Aim: All the data must come back unchanged, except that pictures are left out.

# Start of Supplied material

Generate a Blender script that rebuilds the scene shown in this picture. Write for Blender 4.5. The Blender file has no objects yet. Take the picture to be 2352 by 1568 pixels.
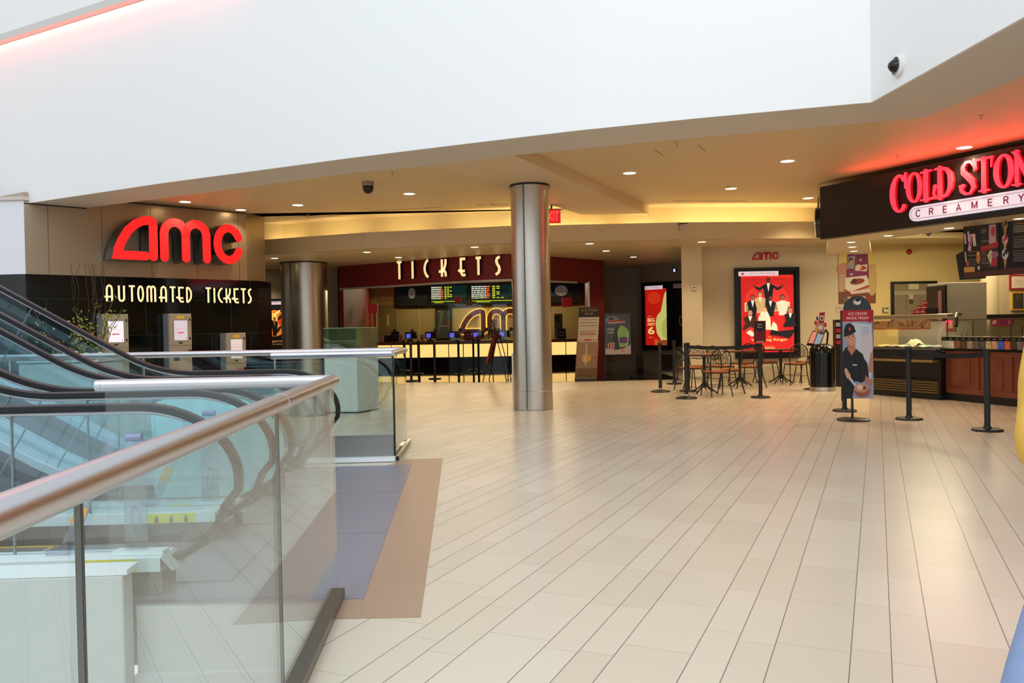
import bpy, math, random
from mathutils import Vector, Matrix
S = bpy.context.scene
COL = S.collection
R = math.radians
W_, H_, FPX, EYE = 2352.0, 1568.0, 1900.0, 1.32
PITCH, ROLL = math.atan(31 / FPX), math.atan(0.0185)
# ---------------- camera ----------------
fwd = Vector((0, math.cos(PITCH), -math.sin(PITCH)))
up0 = Vector((0, math.sin(PITCH), math.cos(PITCH)))
rt = Vector((1, 0, 0)) * math.cos(ROLL) - up0 * math.sin(ROLL)
up = up0 * math.cos(ROLL) + Vector((1, 0, 0)) * math.sin(ROLL)
cd = bpy.data.cameras.new('camera'); cd.sensor_width = 36; cd.lens = FPX / W_ * 36; cd.clip_start = 0.05; cd.clip_end = 200
cam = bpy.data.objects.new('camera', cd); COL.objects.link(cam)
cam.matrix_world = Matrix((( rt.x, up.x, -fwd.x, 0), (rt.y, up.y, -fwd.y, 0), (rt.z, up.z, -fwd.z, EYE), (0, 0, 0, 1)))
S.camera = cam
CO = Vector((0, 0, EYE))
# ---------------- view, world, big lights ----------------
S.view_settings.view_transform = 'Standard'; S.view_settings.look = 'None'
S.view_settings.gamma = 1; S.view_settings.use_curve_mapping = False
S.view_settings.exposure = 0.0
w = bpy.data.worlds.new('sky'); S.world = w; w.use_nodes = True
bgn = w.node_tree.nodes['Background']; bgn.inputs[0].default_value = (0.92, 0.97, 1.0, 1); bgn.inputs[1].default_value = 1.0
S.cycles.max_bounces = 8; S.cycles.transparent_max_bounces = 24; S.cycles.glossy_bounces = 4; S.cycles.diffuse_bounces = 4
S.cycles.use_denoising = True; S.cycles.sample_clamp_indirect = 6
S.cycles.caustics_reflective = False; S.cycles.caustics_refractive = False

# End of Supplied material

Final answer:
Generate a Blender script that rebuilds the scene shown in this picture. Write for Blender 4.5. The Blender file has no objects yet. Take the picture to be 2352 by 1568 pixels.
import bpy, math, random
from mathutils import Vector, Matrix
S = bpy.context.scene
COL = S.collection
R = math.radians
W_, H_, FPX, EYE = 2352.0, 1568.0, 1900.0, 1.32
PITCH, ROLL = math.atan(31 / FPX), math.atan(0.0185)
# ---------------- camera ----------------
fwd = Vector((0, math.cos(PITCH), -math.sin(PITCH)))
up0 = Vector((0, math.sin(PITCH), math.cos(PITCH)))
rt = Vector((1, 0, 0)) * math.cos(ROLL) - up0 * math.sin(ROLL)
up = up0 * math.cos(ROLL) + Vector((1, 0, 0)) * math.sin(ROLL)
cd = bpy.data.cameras.new('camera'); cd.sensor_width = 36; cd.lens = FPX / W_ * 36; cd.clip_start = 0.05; cd.clip_end = 200
cam = bpy.data.objects.new('camera', cd); COL.objects.link(cam)
cam.matrix_world = Matrix((( rt.x, up.x, -fwd.x, 0), (rt.y, up.y, -fwd.y, 0), (rt.z, up.z, -fwd.z, EYE), (0, 0, 0, 1)))
S.camera = cam
CO = Vector((0, 0, EYE))
# ---------------- view, world, big lights ----------------
S.view_settings.view_transform = 'Standard'; S.view_settings.look = 'None'
S.view_settings.gamma = 1; S.view_settings.use_curve_mapping = False
S.view_settings.exposure = 0.0
w = bpy.data.worlds.new('sky'); S.world = w; w.use_nodes = True
bgn = w.node_tree.nodes['Background']; bgn.inputs[0].default_value = (0.92, 0.97, 1.0, 1); bgn.inputs[1].default_value = 1.0
S.cycles.max_bounces = 8; S.cycles.transparent_max_bounces = 24; S.cycles.glossy_bounces = 4; S.cycles.diffuse_bounces = 4
S.cycles.use_denoising = True; S.cycles.sample_clamp_indirect = 6
S.cycles.caustics_reflective = False; S.cycles.caustics_refractive = False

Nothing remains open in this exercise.